**What is expected**
Set down exactly the lines in the records below that run from the line with "Continue the Blender" to the line with "pm.build('window_pane', m_day, wo)", inclusive, and nothing more.

**Items from a data source**
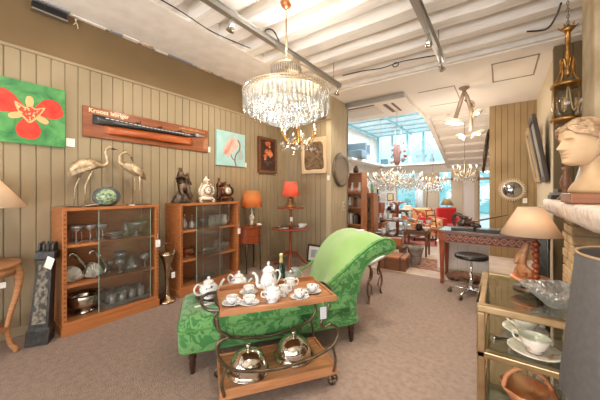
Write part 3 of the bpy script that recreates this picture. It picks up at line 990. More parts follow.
t = thing('dumbwaiter_table', 'two tier round mahogany table on a tripod foot in the corner', 'table', (-3.02, 3.88, 0))
MB().lathe([(.03, .22), (.042, .27), (.03, .33), (.022, .4), (.03, .5), (.024, .6), (.05, .67), (.05, .68)], n=16).lathe([(.025, .7), (.032, .76), (.02, .82), (.026, .92), (.02, 1.0), (.045, 1.045)], n=16).build('column', M_red, t)
for k, a in enumerate((-1.0, 1.1, 3.2)):
    MB().tube(spl([(math.cos(a) * r, math.sin(a) * r, z) for r, z in ((.01, .27), (.1, .25), (.2, .15), (.3, .05), (.37, .02))], 5), [.026] * 8 + [.02] * 8 + [.016] * 4 + [.018], 8).build('leg', M_red, t)
MB().lathe([(.31, .682), (.335, .69), (.335, .702), (.32, .703), (0, .70)], n=36).build('lower_tier', M_red, t)
MB().lathe([(.22, 1.045), (.245, 1.053), (.245, 1.066), (.23, 1.067), (0, 1.064)], n=36).build('upper_tier', M_red, t)
t = thing('table_lamp', 'lamp with a coral red drum shade on the upper tier of the corner table', 'lamp', (-3.02, 3.88, 1.067))
MB().lathe([(.1, 0), (.105, .015), (.09, .03), (.085, .05), (.095, .06), (.06, .085), (.05, .1), (.06, .13), (.075, .15), (.03, .17), (.012, .19), (.012, .26)], n=20).build('base', mat('brown_brass', (150, 104, 62), .4, .5), t)
MB().lathe([(.155, .195), (.115, .455), (.112, .455), (.152, .195)], n=32).build('shade', shade_mat('coral_shade', (222, 134, 112)), t)
MB().ball((0, 0, .3), .025).build('bulb', M_bulb, t)
lamp_light('bulb_light', (-3.02, 3.88, 1.067 + .31), 6.5, (255, 190, 130))
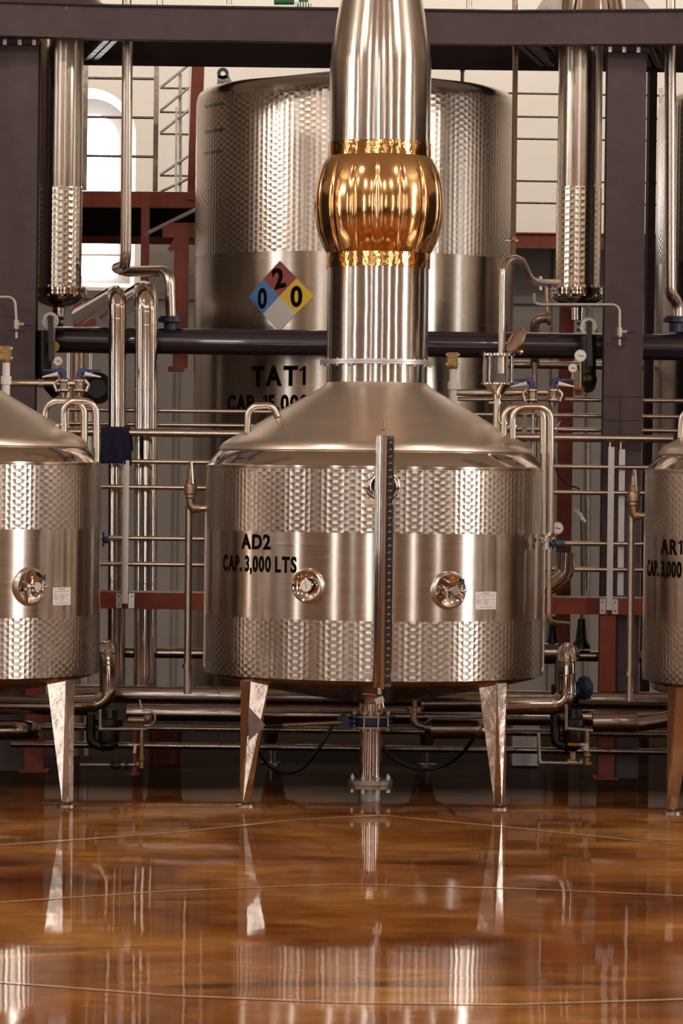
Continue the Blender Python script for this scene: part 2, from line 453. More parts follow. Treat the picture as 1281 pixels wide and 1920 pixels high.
cl = MB(); cl.add([(x, y, 9.0) for x, y in hp], [tuple(range(len(hp)))]); struct(cl, 'ceiling', m_ceil)
# tall windows of the hall, seen only as reflections
for k, (deg, wd, z0, z1) in enumerate([(-4, .55, .9, 7.4), (25, .35, .9, 7), (-27, .4, .9, 7), (-53, .35, .9, 7), (64, 1.5, .9, 7.4), (88, .35, .9, 7), (-76, .4, .9, 7), (10, .2, 2.6, 7), (42, .3, 1.6, 7), (-15, .2, 2.6, 7)]):
    a = math.radians(deg); o_ = Vector((.17, 19.4, 0)); d = Vector((math.sin(a), -math.cos(a), 0))
    t = 5.0
    while ((o_.x + d.x * t) / 19.0) ** 2 + ((o_.y + d.y * t - 14) / 20.0) ** 2 < .975: t += .05
    c = o_ + d * t; sx = Vector((math.cos(a), math.sin(a), 0)); hw = wd / 2
    fm = MB()
    for s_ in (-1, 1): fm.box(c + sx * (s_ * (hw + .05)) + Z * ((z0 + z1) / 2), (.1, .12, z1 - z0 + .2), (sx, d, Z))
    for z_ in (z0 - .05, z1 + .05): fm.box(c + Z * z_, (wd, .12, .1), (sx, d, Z))
    wo = struct(fm, 'window_%d' % (k + 2), m_frame)
    pm = MB(); pm.add([c - sx * hw + Z * z0, c + sx * hw + Z * z0, c + sx * hw + Z * z1, c - sx * hw + Z * z1], [(0, 1, 2, 3)])
    pm.build('window_pane', m_day, wo)

# lower partition wall in shade-darkened grey, panel joints, under the mezzanine
YP = 28.6
pt = MB()
zp = P(1000, 462, YP).z
xl = P(262, 700, YP).x
pt.box((xl / 2 + 5, YP + .05, zp / 2), (10 - xl, .1, zp))
pl = P(155, 560, YP); pt.box(((xl - 10) / 2, YP + .05, pl.z / 2), (10 + xl, .1, pl.z))
struct(pt, 'wall_partition', m_shaded_wall)
sk = MB(); sk.box((0, YP - .02, pl.z + .03), (20, .12, .06))
for px in (330, 1035, 1102, 1190): q = P(px, 900, YP - .01); sk.box((q.x, YP - .01, zp / 2), (.02, .03, zp))
struct(sk, 'trim_5', m_frame)

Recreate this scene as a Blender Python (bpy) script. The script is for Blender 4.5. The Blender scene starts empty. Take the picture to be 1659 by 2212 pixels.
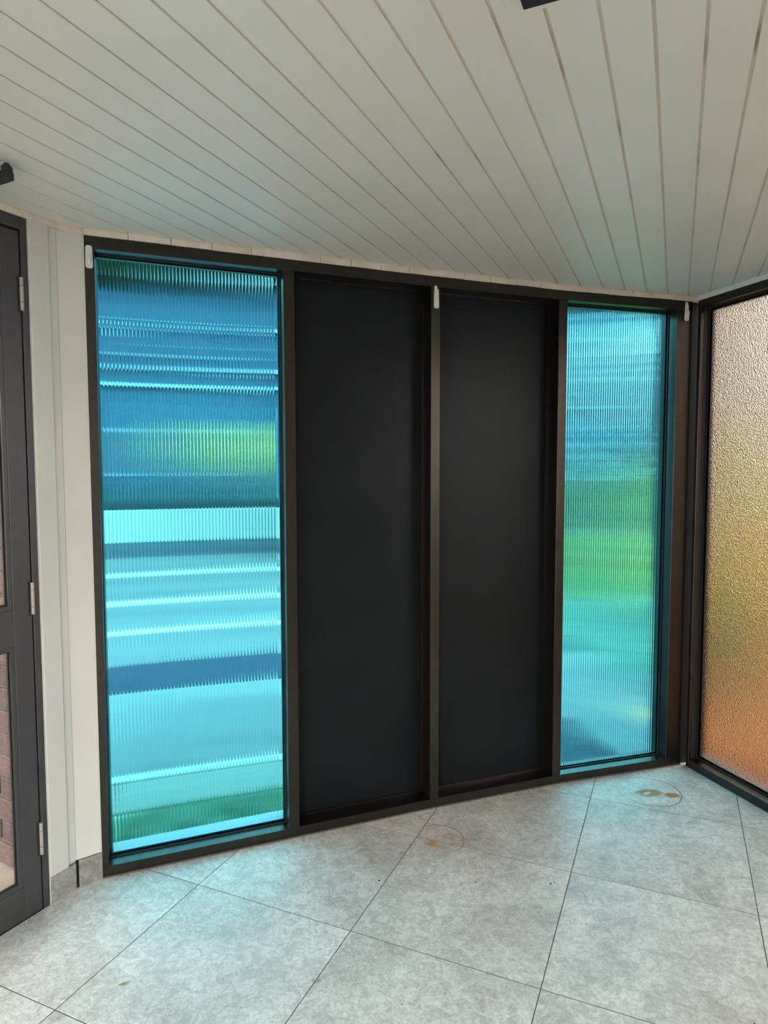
import bpy, bmesh, math, random
from mathutils import Vector, Matrix
random.seed(7)
SC = bpy.context.scene
COL = SC.collection

# ------------------------------------------------------------------ camera
FPX, PITCH, ROLL = 1446.8, 0.065, -0.0016
cam = bpy.data.cameras.new('camera')
cam.sensor_fit = 'VERTICAL'
cam.sensor_height = 36.0
cam.lens = 36.0 * FPX / 2212.0
cam.clip_start = 0.05
cam.clip_end = 300
co = bpy.data.objects.new('camera', cam)
COL.objects.link(co)
co.location = (0, 0, 1.5)
co.rotation_euler = (Matrix.Rotation(math.pi / 2 - PITCH, 3, 'X') @ Matrix.Rotation(ROLL, 3, 'Z')).to_euler()
SC.camera = co

# ------------------------------------------------------------------ sky, sun, exposure
SC.view_settings.view_transform = 'Standard'
SC.view_settings.look = 'None'
SC.view_settings.gamma = 1.0
SC.view_settings.use_curve_mapping = False
SC.view_settings.exposure = -0.2
W = bpy.data.worlds.new('sky')
SC.world = W
W.use_nodes = True
wn = W.node_tree
wn.nodes.clear()
wo = wn.nodes.new('ShaderNodeOutputWorld')
wb = wn.nodes.new('ShaderNodeBackground')
wt = wn.nodes.new('ShaderNodeTexCoord')
ws = wn.nodes.new('ShaderNodeSeparateXYZ')
wr = wn.nodes.new('ShaderNodeValToRGB')
wr.color_ramp.elements[0].position = 0.0
wr.color_ramp.elements[0].color = (1.0, 0.965, 0.91, 1)
wr.color_ramp.elements[1].position = 0.8
wr.color_ramp.elements[1].color = (0.90, 0.92, 0.94, 1)
wn.links.new(wt.outputs['Generated'], ws.inputs[0])
wn.links.new(ws.outputs['Z'], wr.inputs[0])
wn.links.new(wr.outputs[0], wb.inputs['Color'])
wb.inputs['Strength'].default_value = 13.0
wn.links.new(wb.outputs[0], wo.inputs[0])

sun = bpy.data.lights.new('sun', 'SUN')
sun.energy = 10.0
sun.angle = math.radians(3.0)
sun.color = (1.0, 0.95, 0.86)
so = bpy.data.objects.new('sun', sun)
COL.objects.link(so)
so.location = (-3, -8, 12)
so.rotation_euler = Vector((-0.25, -1.0, 1.35)).to_track_quat('Z', 'Y').to_euler()

# ------------------------------------------------------------------ measured plan
P1 = Vector((-1.034, 2.366)); P2 = Vector((1.5123, 3.3099)); LB = (P2 - P1).length
DB = (P2 - P1).normalized(); NB = Vector((-DB.y, DB.x))          # back screen: along / outward
CL = Vector((-1.102, 2.313)); DL = (Vector((-1.237, 2.061)) - CL).normalized()
NL = Vector((DL.y, -DL.x))                                        # door wall: outward
RA = -1.2571
DR = Vector((math.cos(RA), math.sin(RA))); NR = Vector((-DR.y, DR.x))
HF = 2.304; HC = 2.327
BOW = [(-9, 0), (0, 0), (0.72, 0.02), (1.352, 0.04), (1.99, 0.042), (LB, 0), (20, 0)]
def bow(u):
    for (a, x), (b, y) in zip(BOW, BOW[1:]):
        if a <= u <= b:
            return x + (y - x) * (u - a) / (b - a)
    return 0
def FB(u, w, z):  # back frame, faceted with the slight bow of the screen
    q = P1 + DB * u + NB * (w + bow(u)); return Vector((q.x, q.y, z))
def FS(u, w, z):  # straight back frame (outdoors)
    q = P1 + DB * u + NB * w; return Vector((q.x, q.y, z))
def FL(u, w, z):
    q = CL + DL * u + NL * w; return Vector((q.x, q.y, z))
def FR(u, w, z):
    q = P2 + DR * u + NR * w; return Vector((q.x, q.y, z))
DC = (P1 - CL).normalized(); NC = Vector((-DC.y, DC.x)); LC = (P1 - CL).length
def FC(u, w, z):
    q = CL + DC * u + NC * w; return Vector((q.x, q.y, z))
def FW(x, y, z):
    return Vector((x, y, z))

# ------------------------------------------------------------------ materials
def mat(name, color=(0.5, 0.5, 0.5), rough=0.5, metal=0.0, spec=0.5):
    m = bpy.data.materials.new(name); m.use_nodes = True
    b = m.node_tree.nodes['Principled BSDF']
    b.inputs['Base Color'].default_value = (*color, 1)
    b.inputs['Roughness'].default_value = rough
    b.inputs['Metallic'].default_value = metal
    b.inputs['Specular IOR Level'].default_value = spec
    return m
def N(m, t, **kw):
    n = m.node_tree.nodes.new(t)
    for k, v in kw.items():
        if k in n.inputs.keys(): n.inputs[k].default_value = v
        else: setattr(n, k, v)
    return n
def L(m, a, b): m.node_tree.links.new(a, b)
def bsdf(m): return m.node_tree.nodes['Principled BSDF']
def noisy(m, c1, c2, scale=8, detail=6, lo=0.35, hi=0.65, bump=0.0, bscale=None, coord='Position', dist=0.0, stretch=None):
    g = N(m, 'ShaderNodeNewGeometry') if coord == 'Position' else N(m, 'ShaderNodeTexCoord')
    src = g.outputs['Position'] if coord == 'Position' else g.outputs['Object']
    if stretch:
        mp = N(m, 'ShaderNodeMapping'); mp.inputs['Scale'].default_value = stretch
        L(m, src, mp.inputs['Vector']); src = mp.outputs[0]
    n = N(m, 'ShaderNodeTexNoise', Scale=scale, Detail=detail, Distortion=dist)
    L(m, src, n.inputs['Vector'])
    r = N(m, 'ShaderNodeValToRGB')
    r.color_ramp.elements[0].position = lo; r.color_ramp.elements[0].color = (*c1, 1)
    r.color_ramp.elements[1].position = hi; r.color_ramp.elements[1].color = (*c2, 1)
    L(m, n.outputs['Fac'], r.inputs[0]); L(m, r.outputs[0], bsdf(m).inputs['Base Color'])
    if bump:
        n2 = N(m, 'ShaderNodeTexNoise', Scale=bscale or scale * 5, Detail=4); L(m, src, n2.inputs['Vector'])
        bp = N(m, 'ShaderNodeBump', Strength=bump, Distance=0.002)
        L(m, n2.outputs['Fac'], bp.inputs['Height']); L(m, bp.outputs[0], bsdf(m).inputs['Normal'])
    return r

M = {}
M['frame'] = mat('dark_aluminium', (0.1, 0.09, 0.08), 0.30, metal=0.9)
noisy(M['frame'], (0.048, 0.041, 0.035), (0.056, 0.048, 0.042), 30, 3, bump=0.08, bscale=300)
M['dframe'] = mat('anthracite_aluminium', (0.040, 0.041, 0.044), 0.42)
noisy(M['dframe'], (0.030, 0.031, 0.033), (0.038, 0.037, 0.037), 20, 3, bump=0.08, bscale=300)
M['pale_metal'] = mat('pale_sill_metal', (0.20, 0.20, 0.195), 0.4)
M['black'] = mat('black_rubber', (0.008, 0.009, 0.011), 0.6)
M['panel'] = mat('charcoal_panel', (0.005, 0.006, 0.007), 0.40, spec=0.18)
noisy(M['panel'], (0.0050, 0.0072, 0.0085), (0.0075, 0.0100, 0.0115), 6, 6, bump=0.10, bscale=500)
M['cream'] = mat('cream_paint', (0.45, 0.42, 0.35), 0.45)
noisy(M['cream'], (0.58, 0.565, 0.52), (0.62, 0.60, 0.555), 3, 4, bump=0.04, bscale=200)
M['cornice'] = mat('cornice_paint', (0.62, 0.56, 0.46), 0.5)
noisy(M['cornice'], (0.52, 0.46, 0.37), (0.66, 0.60, 0.49), 14, 5, bump=0.1, bscale=80)
M['board'] = mat('white_ceiling_board', (0.62, 0.61, 0.56), 0.42)
r = noisy(M['board'], (0.66, 0.64, 0.58), (0.70, 0.68, 0.62), 2.5, 4, bump=0.03, bscale=120)
M['groove'] = mat('groove_backing', (0.36, 0.32, 0.25), 0.6)
noisy(M['groove'], (0.26, 0.22, 0.17), (0.56, 0.51, 0.42), 5, 6, 0.26, 0.42)
M['bronze'] = mat('hinge_metal', (0.42, 0.36, 0.31), 0.45, 0.3)
M['hook'] = mat('white_hook_plastic', (0.70, 0.69, 0.66), 0.4)
M['grout'] = mat('tile_joint', (0.085, 0.08, 0.072), 0.9)

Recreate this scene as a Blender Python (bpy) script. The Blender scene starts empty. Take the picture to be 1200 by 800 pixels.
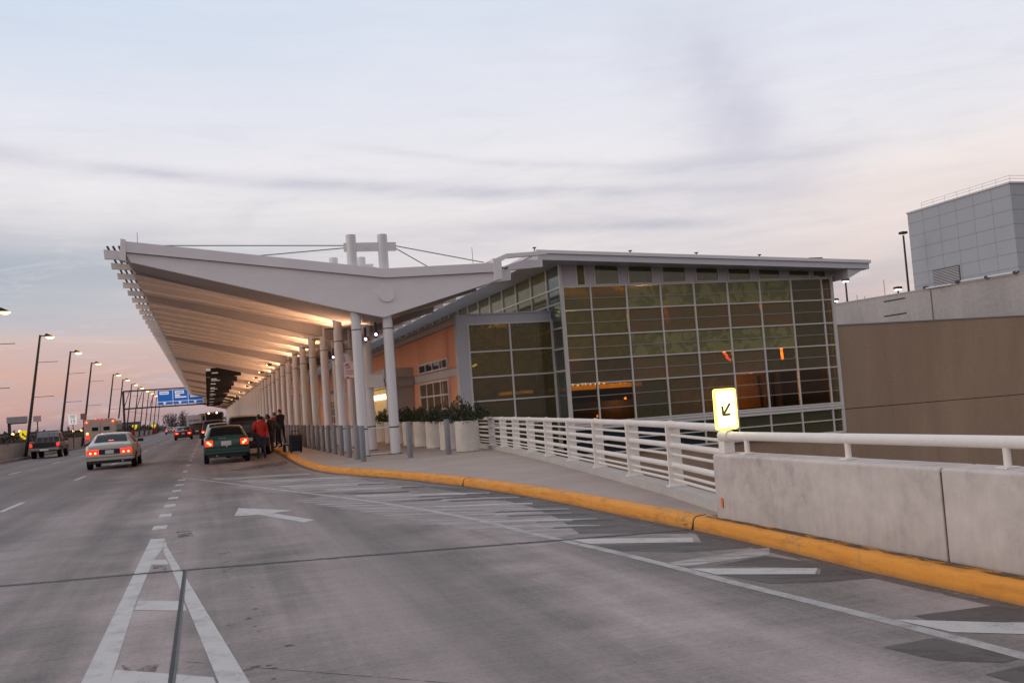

**Task output**
Continue the Blender Python script for this scene: part 2, from line 453. More parts follow. Treat the picture as 1281 pixels wide and 1920 pixels high.
cl = MB(); cl.add([(x, y, 9.0) for x, y in hp], [tuple(range(len(hp)))]); struct(cl, 'ceiling', m_ceil)
# tall windows of the hall, seen only as reflections
for k, (deg, wd, z0, z1) in enumerate([(-4, .55, .9, 7.4), (25, .35, .9, 7), (-27, .4, .9, 7), (-53, .35, .9, 7), (64, 1.5, .9, 7.4), (88, .35, .9, 7), (-76, .4, .9, 7), (10, .2, 2.6, 7), (42, .3, 1.6, 7), (-15, .2, 2.6, 7)]):
    a = math.radians(deg); o_ = Vector((.17, 19.4, 0)); d = Vector((math.sin(a), -math.cos(a), 0))
    t = 5.0
    while ((o_.x + d.x * t) / 19.0) ** 2 + ((o_.y + d.y * t - 14) / 20.0) ** 2 < .975: t += .05
    c = o_ + d * t; sx = Vector((math.cos(a), math.sin(a), 0)); hw = wd / 2
    fm = MB()
    for s_ in (-1, 1): fm.box(c + sx * (s_ * (hw + .05)) + Z * ((z0 + z1) / 2), (.1, .12, z1 - z0 + .2), (sx, d, Z))
    for z_ in (z0 - .05, z1 + .05): fm.box(c + Z * z_, (wd, .12, .1), (sx, d, Z))
    wo = struct(fm, 'window_%d' % (k + 2), m_frame)
    pm = MB(); pm.add([c - sx * hw + Z * z0, c + sx * hw + Z * z0, c + sx * hw + Z * z1, c - sx * hw + Z * z1], [(0, 1, 2, 3)])
    pm.build('window_pane', m_day, wo)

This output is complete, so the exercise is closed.